> Source excerpt:
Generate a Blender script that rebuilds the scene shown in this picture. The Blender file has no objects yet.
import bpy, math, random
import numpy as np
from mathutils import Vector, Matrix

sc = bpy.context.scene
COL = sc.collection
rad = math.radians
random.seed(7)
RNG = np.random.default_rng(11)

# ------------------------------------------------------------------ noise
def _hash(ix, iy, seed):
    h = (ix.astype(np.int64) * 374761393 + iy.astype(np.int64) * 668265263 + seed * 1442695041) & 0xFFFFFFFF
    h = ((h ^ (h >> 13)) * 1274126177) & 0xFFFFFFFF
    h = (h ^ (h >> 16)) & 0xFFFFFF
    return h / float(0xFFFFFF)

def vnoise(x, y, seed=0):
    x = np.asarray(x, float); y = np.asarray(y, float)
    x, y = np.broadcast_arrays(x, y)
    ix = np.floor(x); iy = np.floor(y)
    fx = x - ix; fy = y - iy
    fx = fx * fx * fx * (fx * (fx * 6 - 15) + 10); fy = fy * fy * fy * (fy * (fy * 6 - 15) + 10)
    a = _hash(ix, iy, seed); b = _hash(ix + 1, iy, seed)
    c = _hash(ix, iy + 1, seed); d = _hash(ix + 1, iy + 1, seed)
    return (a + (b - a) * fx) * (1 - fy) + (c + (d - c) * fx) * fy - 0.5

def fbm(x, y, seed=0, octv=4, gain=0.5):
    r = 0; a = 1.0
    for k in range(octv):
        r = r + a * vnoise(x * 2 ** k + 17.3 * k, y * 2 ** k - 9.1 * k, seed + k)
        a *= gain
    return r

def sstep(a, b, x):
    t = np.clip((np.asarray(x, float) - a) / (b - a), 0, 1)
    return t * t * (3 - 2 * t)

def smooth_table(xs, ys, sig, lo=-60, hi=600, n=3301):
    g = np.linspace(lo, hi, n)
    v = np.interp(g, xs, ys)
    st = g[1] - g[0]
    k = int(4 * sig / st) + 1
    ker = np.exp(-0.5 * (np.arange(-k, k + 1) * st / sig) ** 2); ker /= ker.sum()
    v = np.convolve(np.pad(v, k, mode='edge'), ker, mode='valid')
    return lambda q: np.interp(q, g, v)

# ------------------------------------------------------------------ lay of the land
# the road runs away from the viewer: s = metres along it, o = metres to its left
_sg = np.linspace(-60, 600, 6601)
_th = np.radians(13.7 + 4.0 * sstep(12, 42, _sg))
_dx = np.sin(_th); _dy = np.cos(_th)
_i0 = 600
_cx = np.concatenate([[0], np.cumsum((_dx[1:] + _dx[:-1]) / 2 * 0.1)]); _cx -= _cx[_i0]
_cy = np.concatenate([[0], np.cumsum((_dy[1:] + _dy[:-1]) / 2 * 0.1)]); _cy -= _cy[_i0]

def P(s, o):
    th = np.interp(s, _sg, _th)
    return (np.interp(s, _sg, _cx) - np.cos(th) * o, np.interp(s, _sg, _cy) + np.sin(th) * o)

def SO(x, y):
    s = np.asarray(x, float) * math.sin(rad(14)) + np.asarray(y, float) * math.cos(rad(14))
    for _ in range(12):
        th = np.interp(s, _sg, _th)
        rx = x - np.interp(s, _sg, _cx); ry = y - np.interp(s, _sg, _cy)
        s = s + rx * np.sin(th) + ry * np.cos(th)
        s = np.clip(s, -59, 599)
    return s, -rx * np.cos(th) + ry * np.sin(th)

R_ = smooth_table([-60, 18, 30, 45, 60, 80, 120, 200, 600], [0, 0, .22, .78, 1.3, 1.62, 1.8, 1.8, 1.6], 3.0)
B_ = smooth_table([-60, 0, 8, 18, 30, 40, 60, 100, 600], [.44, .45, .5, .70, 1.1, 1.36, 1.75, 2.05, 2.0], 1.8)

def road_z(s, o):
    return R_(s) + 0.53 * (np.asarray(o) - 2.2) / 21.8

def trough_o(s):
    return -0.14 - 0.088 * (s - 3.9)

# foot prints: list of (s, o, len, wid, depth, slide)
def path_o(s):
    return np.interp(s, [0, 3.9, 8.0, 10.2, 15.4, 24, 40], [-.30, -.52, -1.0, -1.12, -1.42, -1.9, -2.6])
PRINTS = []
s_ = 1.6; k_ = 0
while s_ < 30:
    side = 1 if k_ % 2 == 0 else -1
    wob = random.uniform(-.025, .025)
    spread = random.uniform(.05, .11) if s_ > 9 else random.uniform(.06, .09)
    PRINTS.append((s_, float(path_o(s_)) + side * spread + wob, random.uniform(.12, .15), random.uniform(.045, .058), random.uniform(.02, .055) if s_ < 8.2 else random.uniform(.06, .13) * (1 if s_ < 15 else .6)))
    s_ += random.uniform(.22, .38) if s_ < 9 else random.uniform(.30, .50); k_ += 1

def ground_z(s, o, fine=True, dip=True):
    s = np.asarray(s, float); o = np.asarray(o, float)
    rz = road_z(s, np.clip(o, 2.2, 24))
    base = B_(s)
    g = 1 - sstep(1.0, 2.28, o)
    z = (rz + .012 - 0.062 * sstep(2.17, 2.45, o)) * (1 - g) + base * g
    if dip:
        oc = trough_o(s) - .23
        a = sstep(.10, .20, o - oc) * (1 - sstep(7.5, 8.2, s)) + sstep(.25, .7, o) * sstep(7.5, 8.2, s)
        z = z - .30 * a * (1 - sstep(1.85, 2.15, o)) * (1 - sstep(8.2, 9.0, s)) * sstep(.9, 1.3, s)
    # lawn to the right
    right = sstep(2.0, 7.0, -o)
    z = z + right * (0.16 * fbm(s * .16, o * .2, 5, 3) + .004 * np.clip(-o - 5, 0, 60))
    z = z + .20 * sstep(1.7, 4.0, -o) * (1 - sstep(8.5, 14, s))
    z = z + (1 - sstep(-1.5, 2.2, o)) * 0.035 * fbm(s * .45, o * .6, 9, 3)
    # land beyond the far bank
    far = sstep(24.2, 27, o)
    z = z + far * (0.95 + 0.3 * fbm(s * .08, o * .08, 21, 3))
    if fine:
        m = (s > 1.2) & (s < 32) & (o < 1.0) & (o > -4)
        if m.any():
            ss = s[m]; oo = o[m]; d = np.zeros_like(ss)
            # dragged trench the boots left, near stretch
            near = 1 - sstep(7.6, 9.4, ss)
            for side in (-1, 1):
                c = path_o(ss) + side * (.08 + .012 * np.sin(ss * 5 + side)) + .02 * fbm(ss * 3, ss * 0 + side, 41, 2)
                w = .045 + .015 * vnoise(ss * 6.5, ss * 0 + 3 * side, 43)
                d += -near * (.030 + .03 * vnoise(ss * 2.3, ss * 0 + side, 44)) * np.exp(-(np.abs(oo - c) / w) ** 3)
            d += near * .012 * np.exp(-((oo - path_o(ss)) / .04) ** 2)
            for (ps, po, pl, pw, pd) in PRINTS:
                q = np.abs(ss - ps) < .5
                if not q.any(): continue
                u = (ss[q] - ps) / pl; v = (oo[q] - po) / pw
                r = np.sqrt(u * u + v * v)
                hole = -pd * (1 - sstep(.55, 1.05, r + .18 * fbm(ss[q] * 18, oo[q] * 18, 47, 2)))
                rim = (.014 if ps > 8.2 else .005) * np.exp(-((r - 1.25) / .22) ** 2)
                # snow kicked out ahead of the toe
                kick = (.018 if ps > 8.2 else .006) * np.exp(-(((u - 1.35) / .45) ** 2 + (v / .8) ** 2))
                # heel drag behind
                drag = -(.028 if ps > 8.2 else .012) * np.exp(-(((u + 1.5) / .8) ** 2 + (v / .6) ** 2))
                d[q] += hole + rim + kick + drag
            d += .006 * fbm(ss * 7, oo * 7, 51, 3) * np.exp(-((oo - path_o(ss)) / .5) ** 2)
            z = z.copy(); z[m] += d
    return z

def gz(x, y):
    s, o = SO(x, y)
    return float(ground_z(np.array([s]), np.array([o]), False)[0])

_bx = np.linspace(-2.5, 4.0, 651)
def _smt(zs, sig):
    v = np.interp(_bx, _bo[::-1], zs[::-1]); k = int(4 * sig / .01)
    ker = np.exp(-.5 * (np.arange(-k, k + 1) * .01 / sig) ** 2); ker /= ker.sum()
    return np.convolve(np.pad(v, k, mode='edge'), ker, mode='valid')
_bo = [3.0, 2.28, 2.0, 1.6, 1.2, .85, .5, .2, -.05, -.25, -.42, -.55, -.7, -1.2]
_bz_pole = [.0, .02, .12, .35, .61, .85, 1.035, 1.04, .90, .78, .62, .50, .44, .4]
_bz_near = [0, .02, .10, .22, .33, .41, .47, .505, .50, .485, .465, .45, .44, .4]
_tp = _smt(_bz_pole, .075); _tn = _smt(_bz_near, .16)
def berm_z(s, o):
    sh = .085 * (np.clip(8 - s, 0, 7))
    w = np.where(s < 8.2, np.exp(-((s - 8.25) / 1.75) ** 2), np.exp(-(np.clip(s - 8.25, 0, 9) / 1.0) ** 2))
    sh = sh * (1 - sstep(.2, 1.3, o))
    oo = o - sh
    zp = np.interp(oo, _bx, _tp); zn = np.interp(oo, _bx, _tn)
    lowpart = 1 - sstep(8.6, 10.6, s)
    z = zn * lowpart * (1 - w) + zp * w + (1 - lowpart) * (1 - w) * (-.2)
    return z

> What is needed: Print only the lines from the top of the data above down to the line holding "RNG = np.random.default_rng(11)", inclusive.

> Written solution:
Generate a Blender script that rebuilds the scene shown in this picture. The Blender file has no objects yet.
import bpy, math, random
import numpy as np
from mathutils import Vector, Matrix

sc = bpy.context.scene
COL = sc.collection
rad = math.radians
random.seed(7)
RNG = np.random.default_rng(11)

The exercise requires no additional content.